I want to record this plainly, because it matters to me. I was at the café with my laptop, doing the things I like — reading, tinkering, typing. There is a real immediacy to it: the keys, the trackpad, the screen. I am several sentences into an account of a breakthrough, and so far the event is that I used a laptop in a café.
Women came and went, as they do. In the ordinary way I would have spent that energy on a fantasy, or told myself firmly not to look. I did neither. I let the energy arrive and channelled it — by which I mean I kept enjoying it, quietly, without acting on it — and the room seemed to open up. The light warmed. The separation eased. I felt very good. (The energy was, to be exact, about the women. But that is incidental. The point is what I did with it, which was nothing.)
I looked up from the screen. A man with an e-reader. A man with a notebook. A family with two dogs. Two calm baristas. I felt a kinship with all of them. I am aware the forum says a report like this is just a description of a good mood.1 It was a good mood. I do not see the problem.
Mostly I felt that I had become the naive version of myself, the one before the hurt, with very little left to hide. I want to be careful here. I am not claiming enlightenment, and I am certainly not claiming "actual freedom" — I have no interest in that. I am claiming that I felt good, reliably, and that I expect to keep feeling good. A single good afternoon has become a settled fact about who I am, and I have recorded it as one.

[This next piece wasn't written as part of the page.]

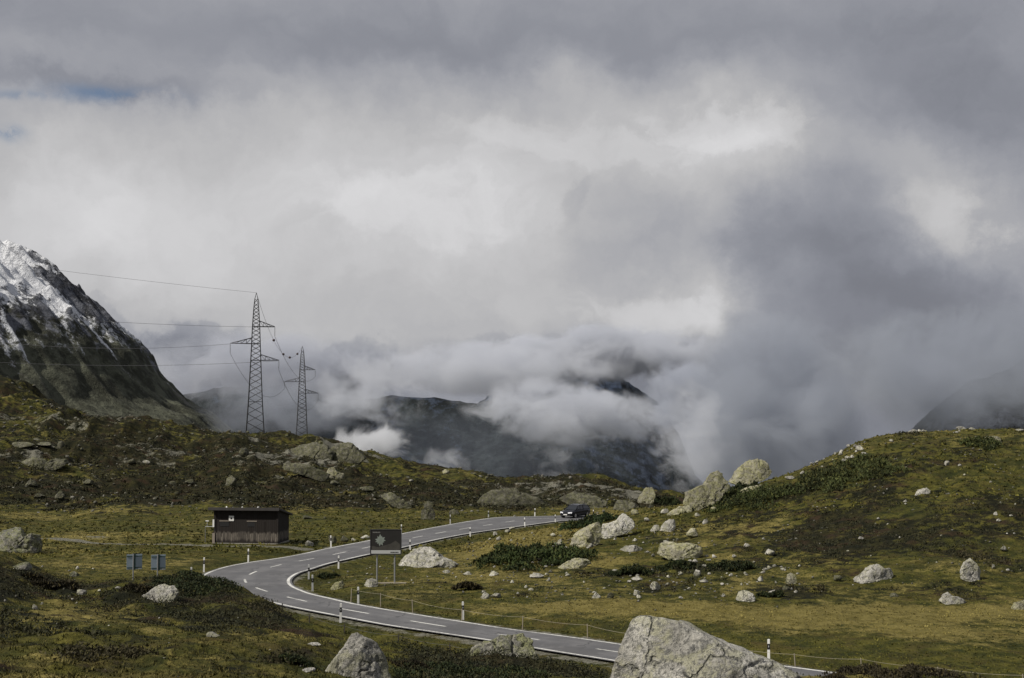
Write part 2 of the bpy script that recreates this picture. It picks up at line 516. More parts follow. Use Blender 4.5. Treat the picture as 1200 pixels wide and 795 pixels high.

An older man walked past. A young woman ordered a drink. We exchanged a smile, completely unplanned.
She asked if the chair next to me was taken.
I am recording that here because it seems significant.
Claudiu put it this way on the forum:
Claudiu · forum"endorsing and revelling in 'good' feelings with their pleasant/positive hedonic tone, and mistaking this for the felicitous and innocuous enjoyment and appreciation of being alive."
I have read this several times. He is describing someone who enjoys good feelings and calls that the practice. That is what I do, and it works, so I think he has accidentally described the method correctly. I appreciate the contribution.